Olivia Hicks (b 1971, Kent, UK) is a visual artist and her practice is focused on the relationships between drawing, painting, sculpture, performance and print. She draws from a mix of folklore, architectural theory, historical references, belief systems and magical realism to explore the permeabilities between the body, complex emotional states and architectural /transient spaces and natural landscapes. These spaces are often inhabited by otherworldly creatures or spirits, drifting their way in and out of reality. She is interested in the sculptural idea of both the room and the body as a container or vessel which objects and emotions can pour in and out of, and drain leak or overflow, or even move through portals into new dimensions.
Her work is often influenced by a sense of place with a strong connection to nature where a narrative thread runs within it which pieces it all together. This can include layers of stories blending together from history, folklore, rituals or from one of her many literary influences. She is interested in the gothic, surreal and magical realism. The power held within narratives, whether they be present or historical and the balance between truth and untruths and everything in between fascinates her and informs her work.
She begins a new series of work often by firstly reading, researching and sometimes writing a story/poem around her ideas or visiting a particular place of historical significance. The work can often be situated in a mixture of architectural spaces, ranging from domestic interiors to transient spaces, public architectural forms or unusual natural landscapes. Based on these interior worlds that she creates within these spaces she then begins to make lots of drawings, sculptural objects, paintings and prints. This process usually culminates in installations that blend narratives and time zones together to create an alternative reality, which can often help overcome different emotions or confront complex past life events and weave together personal social history, spirituality and ancestry.

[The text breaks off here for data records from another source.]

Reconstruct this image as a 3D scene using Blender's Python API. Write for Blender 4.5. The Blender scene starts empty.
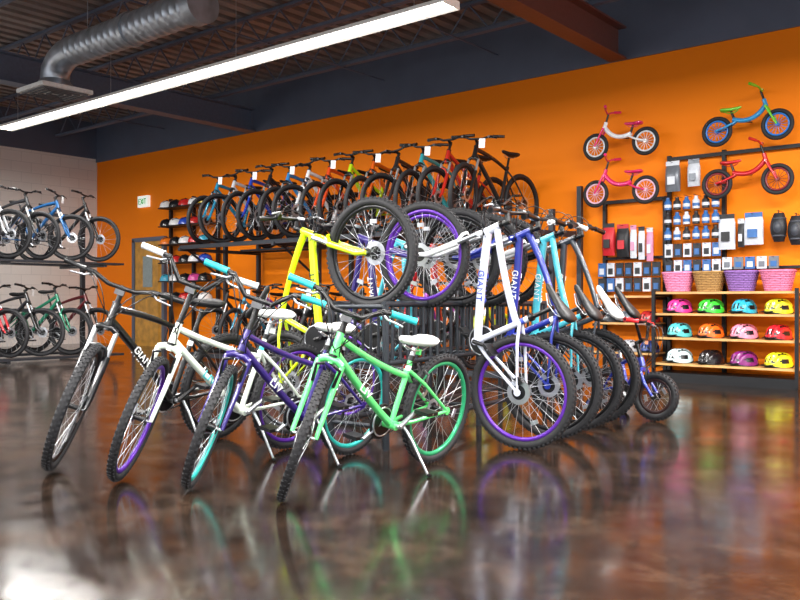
import bpy, math, random
from mathutils import Matrix, Vector
random.seed(7)
V=Vector
YAW=math.radians(39.4)
CA,SA=math.cos(YAW),math.sin(YAW)
def G(r,d,z=0.0):
    # showroom display grid: r metres across, d metres deep from the tripod
    return V((r*CA-d*SA, r*SA+d*CA, z))

# ------------------------------------------------------------ materials
def lin(h):
    h=h.lstrip('#'); o=[]
    for i in (0,2,4):
        c=int(h[i:i+2],16)/255
        o.append(c/12.92 if c<=0.04045 else ((c+0.055)/1.055)**2.4)
    return (o[0],o[1],o[2],1)
MC={}
def mat(name,col,rough=0.4,metal=0.0,coat=0.0,var=0.08,scale=25,emit=0):
    if name in MC: return MC[name]
    m=bpy.data.materials.new(name); m.use_nodes=True
    nt=m.node_tree; b=nt.nodes['Principled BSDF']
    c=lin(col) if isinstance(col,str) else col
    tc=nt.nodes.new('ShaderNodeTexCoord'); n=nt.nodes.new('ShaderNodeTexNoise'); n.inputs['Scale'].default_value=scale
    nt.links.new(tc.outputs['Object'],n.inputs['Vector'])
    r=nt.nodes.new('ShaderNodeValToRGB')
    r.color_ramp.elements[0].position=0.3; r.color_ramp.elements[1].position=0.7
    r.color_ramp.elements[0].color=tuple(x*(1-var) for x in c[:3])+(1,)
    r.color_ramp.elements[1].color=tuple(min(1,x*(1+var)) for x in c[:3])+(1,)
    nt.links.new(n.outputs['Fac'],r.inputs['Fac']); nt.links.new(r.outputs['Color'],b.inputs['Base Color'])
    b.inputs['Roughness'].default_value=rough; b.inputs['Metallic'].default_value=metal
    b.inputs['Coat Weight'].default_value=coat; b.inputs['Coat Roughness'].default_value=0.08
    if emit:
        b.inputs['Emission Color'].default_value=c; b.inputs['Emission Strength'].default_value=emit
    MC[name]=m; return m

# ------------------------------------------------------------ mesh builder
def basis(d):
    d=d.normalized(); a=V((0,0,1)) if abs(d.z)<0.9 else V((1,0,0))
    u=d.cross(a).normalized(); w=d.cross(u).normalized(); return u,w
class MB:
    def __init__(s): s.v=[];s.f=[];s.m=[];s.s=[];s.xf=Matrix.Identity(4)
    def add(s,vs,fs,mt,sm=True):
        o=len(s.v); X=s.xf
        s.v.extend([tuple(X@V(p)) for p in vs])
        for f in fs: s.f.append([i+o for i in f]); s.m.append(mt); s.s.append(sm)
    def path(s,pts,r,mt=0,seg=10,caps=True,flat=1.0):
        pts=[V(p) for p in pts]; n=len(pts)
        rs=r if isinstance(r,(list,tuple)) else [r]*n
        t0=(pts[1]-pts[0]).normalized(); u,w=basis(t0); vs=[]
        for i,p in enumerate(pts):
            if i==0: t=t0
            elif i==n-1: t=(pts[i]-pts[i-1]).normalized()
            else: t=((pts[i+1]-pts[i]).normalized()+(pts[i]-pts[i-1]).normalized()).normalized()
            u=(u-t*u.dot(t)).normalized(); w=t.cross(u)
            for k in range(seg):
                a=2*math.pi*k/seg
                vs.append(p+u*math.cos(a)*rs[i]+w*math.sin(a)*rs[i]*flat)
        fs=[]
        for i in range(n-1):
            for k in range(seg):
                a=i*seg+k; b=i*seg+(k+1)%seg
                fs.append([a,b,b+seg,a+seg])
        s.add(vs,fs,mt,True)
        if caps and seg>3:
            s.add(vs[:seg],[list(range(seg))[::-1]],mt,False); s.add(vs[-seg:],[list(range(seg))],mt,False)
    def tube(s,a,b,r0,r1=None,mt=0,seg=10,caps=True):
        s.path([a,b],[r0,r0 if r1 is None else r1],mt,seg,caps)
    def torus(s,c,R,r,mt,N=40,n=8,ry=None,axis='y'):
        ry=ry or r; vs=[];fs=[]; c=V(c)
        for i in range(N):
            a=2*math.pi*i/N
            for k in range(n):
                b=2*math.pi*k/n; rr=R+r*math.cos(b); h=ry*math.sin(b)
                if axis=='y': p=V((rr*math.cos(a),h,rr*math.sin(a)))
                elif axis=='z': p=V((rr*math.cos(a),rr*math.sin(a),h))
                else: p=V((h,rr*math.cos(a),rr*math.sin(a)))
                vs.append(c+p)
                fs.append([i*n+k,i*n+(k+1)%n,((i+1)%N)*n+(k+1)%n,((i+1)%N)*n+k])
        s.add(vs,fs,mt,True)
    def box(s,c,sz,mt=0,rot=None):
        c=V(c); x,y,z=[q/2 for q in sz]
        vs=[V((i*x,j*y,k*z)) for i in(-1,1) for j in(-1,1) for k in(-1,1)]
        if rot is not None: vs=[rot@p for p in vs]
        vs=[c+p for p in vs]
        s.add(vs,[[0,1,3,2],[4,6,7,5],[0,4,5,1],[2,3,7,6],[0,2,6,4],[1,5,7,3]],mt,False)
    def loft(s,rings,mt,caps=True,sm=True):
        n=len(rings[0]); vs=[p for r in rings for p in r]; fs=[]
        for i in range(len(rings)-1):
            for k in range(n):
                a=i*n+k;b=i*n+(k+1)%n; fs.append([a,b,b+n,a+n])
        s.add(vs,fs,mt,sm)
        if caps: s.add(rings[0],[list(range(n))[::-1]],mt,sm); s.add(rings[-1],[list(range(n))],mt,sm)
    def mesh(s,name,mats):
        me=bpy.data.meshes.new(name); me.from_pydata(s.v,[],s.f)
        me.polygons.foreach_set('material_index',s.m); me.polygons.foreach_set('use_smooth',s.s)
        for m in mats: me.materials.append(m)
        me.update(); return me
    def obj(s,name,mats,loc=(0,0,0)):
        o=bpy.data.objects.new(name,s.mesh(name,mats)); o.location=loc
        bpy.context.collection.objects.link(o); return o
def qb(a,b,c,n=8):
    a,b,c=V(a),V(b),V(c)
    return [a*(1-t)**2+b*2*t*(1-t)+c*t*t for t in [i/n for i in range(n+1)]]
def cb(a,b,c,d,n=10):
    a,b,c,d=V(a),V(b),V(c),V(d)
    return [a*(1-t)**3+b*3*t*(1-t)**2+c*3*t*t*(1-t)+d*t**3 for t in [i/n for i in range(n+1)]]

GL={'G':([[(.7,.85),(.5,1),(.2,1),(0,.8),(0,.2),(.2,0),(.5,0),(.7,.2),(.7,.5),(.4,.5)]],.95),
 'I':([[(0,0),(0,1)]],.3),'A':([[(0,0),(.35,1),(.7,0)],[(.15,.4),(.55,.4)]],.95),
 'N':([[(0,0),(0,1),(.7,0),(.7,1)]],.95),'T':([[(0,1),(.7,1)],[(.35,0),(.35,1)]],.9),
 'L':([[(0,1),(0,0),(.6,0)]],.85),'V':([[(0,1),(.35,0),(.7,1)]],.95)}

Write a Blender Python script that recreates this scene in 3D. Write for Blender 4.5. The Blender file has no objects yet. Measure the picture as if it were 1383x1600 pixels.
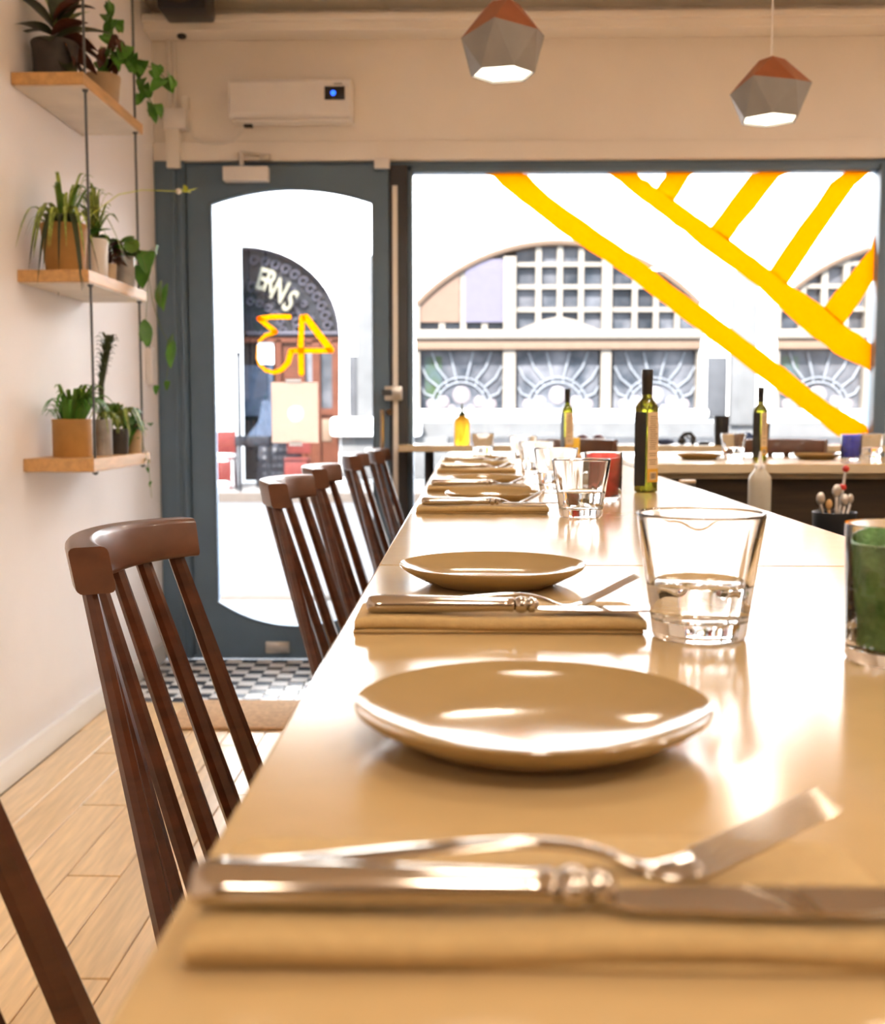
import bpy, bmesh, math, random
from mathutils import Vector, Matrix, Euler
from mathutils.geometry import tessellate_polygon
random.seed(7)
PI = math.pi
C = bpy.context.scene.collection
SC = bpy.context.scene

# ------------------------------------------------------------------ camera
F_PX, YAW, PITCH, CAMZ = 1755.0, math.radians(1.29), math.radians(5.01), 1.07
cam = bpy.data.cameras.new('camera'); camo = bpy.data.objects.new('camera', cam); C.objects.link(camo)
camo.location = (0, 0, CAMZ); camo.rotation_euler = (PI/2 - PITCH, 0, YAW)
cam.sensor_fit = 'HORIZONTAL'; cam.sensor_width = 36; cam.lens = F_PX/1383*36
cam.clip_start = 0.02; cam.clip_end = 200
cam.dof.use_dof = True; cam.dof.focus_distance = 1.28; cam.dof.aperture_fstop = 9.2; cam.dof.aperture_blades = 0
SC.camera = camo

# ------------------------------------------------------------------ light and exposure
SC.view_settings.view_transform = 'Standard'; SC.view_settings.look = 'None'
SC.view_settings.gamma = 1; SC.view_settings.use_curve_mapping = False
SC.view_settings.exposure = 0.98
SC.cycles.use_denoising = True
SC.cycles.max_bounces = 14; SC.cycles.transmission_bounces = 10; SC.cycles.transparent_max_bounces = 16
SC.cycles.diffuse_bounces = 6; SC.cycles.glossy_bounces = 6
SC.cycles.sample_clamp_indirect = 12
W = bpy.data.worlds.new('world'); SC.world = W; W.use_nodes = True
bg = W.node_tree.nodes['Background']; bg.inputs['Color'].default_value = (.80, .90, 1, 1); bg.inputs['Strength'].default_value = 8.0
sun = bpy.data.lights.new('sun', 'SUN'); sun.energy = 24; sun.angle = math.radians(1.5); sun.color = (1, .96, .9)
suno = bpy.data.objects.new('sun', sun); C.objects.link(suno)
suno.rotation_euler = Vector((.25, .75, -.75)).to_track_quat('-Z', 'Y').to_euler()
WARM = (1, .87, .73)
def room_lamp(x, y, z, power, r=.13):
    l = bpy.data.lights.new('ceiling_lamp_light', 'AREA'); l.shape = 'DISK'; l.size = 2*r; l.energy = power; l.color = WARM
    o = bpy.data.objects.new('ceiling_lamp_light', l); C.objects.link(o); o.location = (x, y, z)
for (x, y, p) in ((.1, 1.5, 4), (.1, -.6, 8), (-.6, -2.4, 11), (1.5, 1.9, 7), (1.5, -.4, 9), (2.0, -2.4, 11), (2.7, 3.2, 10), (2.7, .6, 9)):
    room_lamp(x, y, 2.6, p)

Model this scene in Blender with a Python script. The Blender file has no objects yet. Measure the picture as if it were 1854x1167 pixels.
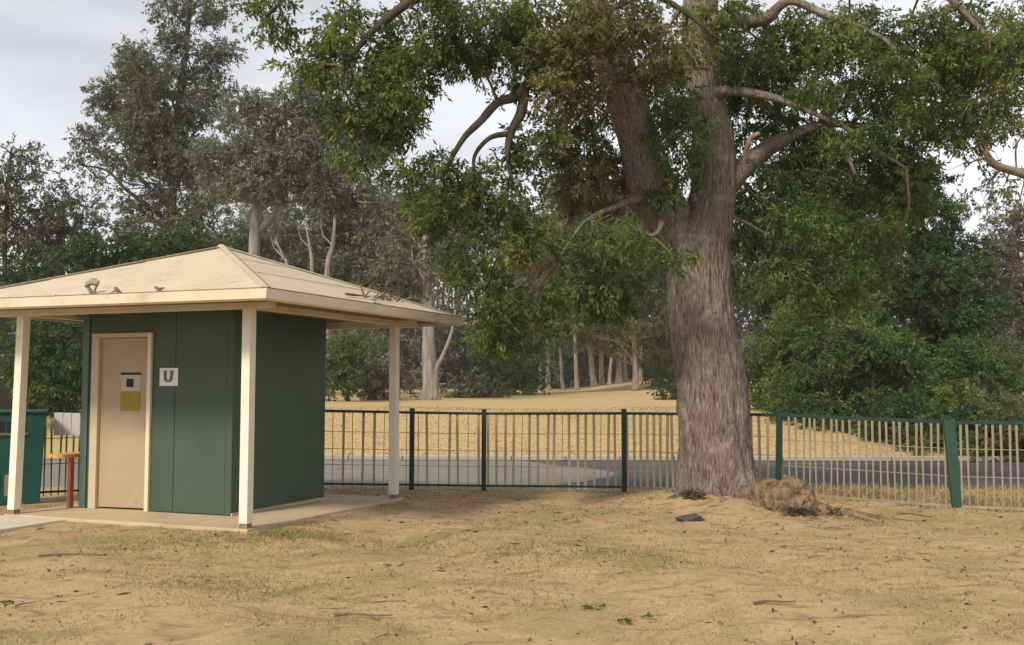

While she is interested in what can be embodied in architecture, she also looks to the status of the body itself and its relationship to its surroundings. The skin can be visualised as a magical architectural membrane that holds us together. Within her narratives and imaginary worlds characters are created, much as in short stories and the psychological and physical effects on them of the built and natural environment are key to her explorations.
The fetish like objects, drawings, paintings and prints that she makes inhabit a blend of architectural spaces (either in the body or in a place) that use ideas of “apotropaic”(protective) folklore and magic that can defend, protect, constrain or invigorate the body.